Learning and development exists to improve workplace performance through learning.
L&D is there to help people get better at their jobs.
It wasn’t always thought of as having such a broad scope.
It used to be called Training, and it was only about delivering training sessions. The people at the front of the room were often called Instructors; their job was to be a font of knowledge – an expert in a specific content area – and to walk people through activities designed to transfer that knowledge.
This is a familiar model based on the schoolroom – and as most of us know through bitter experience, the “sage on the stage” model is not an efficient or effective way of transferring knowledge from one human to another.
Most of us recognise the wisdom in Mark Twain’s pithy quote …
I have never let my schooling interfere with my education
… especially since the development of the Internet that has brought so much knowledge (and nonsense) to our fingertips. I have learnt far more from a couple of hours on Wikipedia or YouTube than I did in several years of schooling, with the added advantage of not being beaten up by the big boys who didn’t appreciate my thick glasses and cheeky know-all wit.

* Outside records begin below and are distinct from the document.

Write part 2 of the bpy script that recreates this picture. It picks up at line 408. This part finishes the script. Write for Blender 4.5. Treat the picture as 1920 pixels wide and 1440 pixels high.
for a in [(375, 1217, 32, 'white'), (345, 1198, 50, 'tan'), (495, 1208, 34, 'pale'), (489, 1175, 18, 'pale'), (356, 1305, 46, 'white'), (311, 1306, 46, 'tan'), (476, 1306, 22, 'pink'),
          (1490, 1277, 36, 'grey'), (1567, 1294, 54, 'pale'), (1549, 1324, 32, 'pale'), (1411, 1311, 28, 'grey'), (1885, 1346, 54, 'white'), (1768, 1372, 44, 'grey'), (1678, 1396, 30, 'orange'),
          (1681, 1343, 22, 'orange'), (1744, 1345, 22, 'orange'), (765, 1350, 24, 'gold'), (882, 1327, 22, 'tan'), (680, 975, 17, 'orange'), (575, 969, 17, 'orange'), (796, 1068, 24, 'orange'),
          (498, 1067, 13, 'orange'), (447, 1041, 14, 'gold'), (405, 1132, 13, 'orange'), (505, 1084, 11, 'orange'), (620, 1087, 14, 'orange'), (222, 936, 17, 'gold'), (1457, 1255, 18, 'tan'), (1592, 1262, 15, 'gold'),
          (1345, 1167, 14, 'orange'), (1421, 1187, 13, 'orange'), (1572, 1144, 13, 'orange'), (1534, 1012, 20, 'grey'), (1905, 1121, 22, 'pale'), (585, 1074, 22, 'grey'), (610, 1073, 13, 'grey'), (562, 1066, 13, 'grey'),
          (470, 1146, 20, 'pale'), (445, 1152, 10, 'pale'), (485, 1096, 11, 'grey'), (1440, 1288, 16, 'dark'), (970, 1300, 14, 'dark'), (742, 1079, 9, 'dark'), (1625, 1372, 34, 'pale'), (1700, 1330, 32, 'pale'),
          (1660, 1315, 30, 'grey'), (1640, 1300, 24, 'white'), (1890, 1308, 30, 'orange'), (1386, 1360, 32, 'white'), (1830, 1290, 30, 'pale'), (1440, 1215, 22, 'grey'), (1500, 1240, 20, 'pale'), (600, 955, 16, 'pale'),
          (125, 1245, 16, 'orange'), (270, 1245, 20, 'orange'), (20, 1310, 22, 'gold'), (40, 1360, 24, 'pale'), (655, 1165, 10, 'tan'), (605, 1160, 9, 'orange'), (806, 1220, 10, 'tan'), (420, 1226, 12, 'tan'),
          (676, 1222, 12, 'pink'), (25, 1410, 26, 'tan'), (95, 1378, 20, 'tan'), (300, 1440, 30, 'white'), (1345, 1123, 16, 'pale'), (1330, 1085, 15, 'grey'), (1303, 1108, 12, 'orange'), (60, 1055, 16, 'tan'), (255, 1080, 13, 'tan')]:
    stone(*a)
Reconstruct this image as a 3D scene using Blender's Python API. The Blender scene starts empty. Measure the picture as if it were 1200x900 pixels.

Those old school-like Training Courses often last a few days (I use the present tense because there are still a lot of them about), and then the Training Instructor packs his or her bags and heads off to the next one.
The participants head back to their workplaces, forget most of what was learnt and, for various reasons, often fail to apply whatever they manage to retain.
The “Training” box is ticked, the training was delivered as planned, and the happy sheet said they’d had a good time so it is all chalked up as a success. The organisation can now crack on with its business without being distracted by peripheral nice-to-haves like training courses.
This isn’t to say that old-fashioned training courses are never useful – if they are well-designed and delivered so that the learner is mostly active, and the process suits the content and the participants, then training courses can be very effective.
Unfortunately that’s rarely the case.
More likely the knowledge-tsunami training course – possibly linked to a certification that is little more than CV bling – is the industry default response and the client default expectation. Unfortunately it is a shoddy tool for the job of driving improved performance, and so exacerbates the idea that L&D isn’t part of the chain that adds value to the organisation.
To put it into numbers, albeit fake numbers that I have just made up to illustrate the point, the hit rate of old-fashioned training is about 1%.
This 1% represents the “Realised Value” (rV) of the training and means that only 1% of the “Potential Value” (pV) is delivered.
That’s pretty rubbish.
The Potential Value (pV) is the total value that could be added to the organisation if all the skills and knowledge of the training were implemented consistently and to a high standard.
In order for Training to improve on this fake 1% rV number and do its stuff properly, L&D departments should scope their projects around “performance improvement” rather than “training delivery”. In other words focussing on the Outcome (performance improvement), and not just the Output (learning), or the Input (training).
If we take this broader approach – what I call “the L2P journey” (Learning to Performance) – then suddenly anything that gets in the way of learning leading to improved performance is in scope and must be addressed within the L&D project, even if it’s not L&D pulling all the levers.
Anything else would be unethical, because it would be a project doomed to fail; doomed to produce a measly 1% rV.
A project in any other walk of life would (or should) consider the broader picture. No house builder worth their salt would build a house on quicksand, regarding the unstable ground as outside their scope. The desired outcome is a house you can live in, not that some building work gets done, so the dodgy ground needs to be addressed before work starts on the walls.
Similarly, we should not train people when we know it is unlikely to lead to performance improvement because there are other structural problems in the workplace getting in the way.
This means L&D plans need to start with a Business Case based on the performance outcome, and must include the entire L2P journey, even if actions within that plan sit outside of L&D.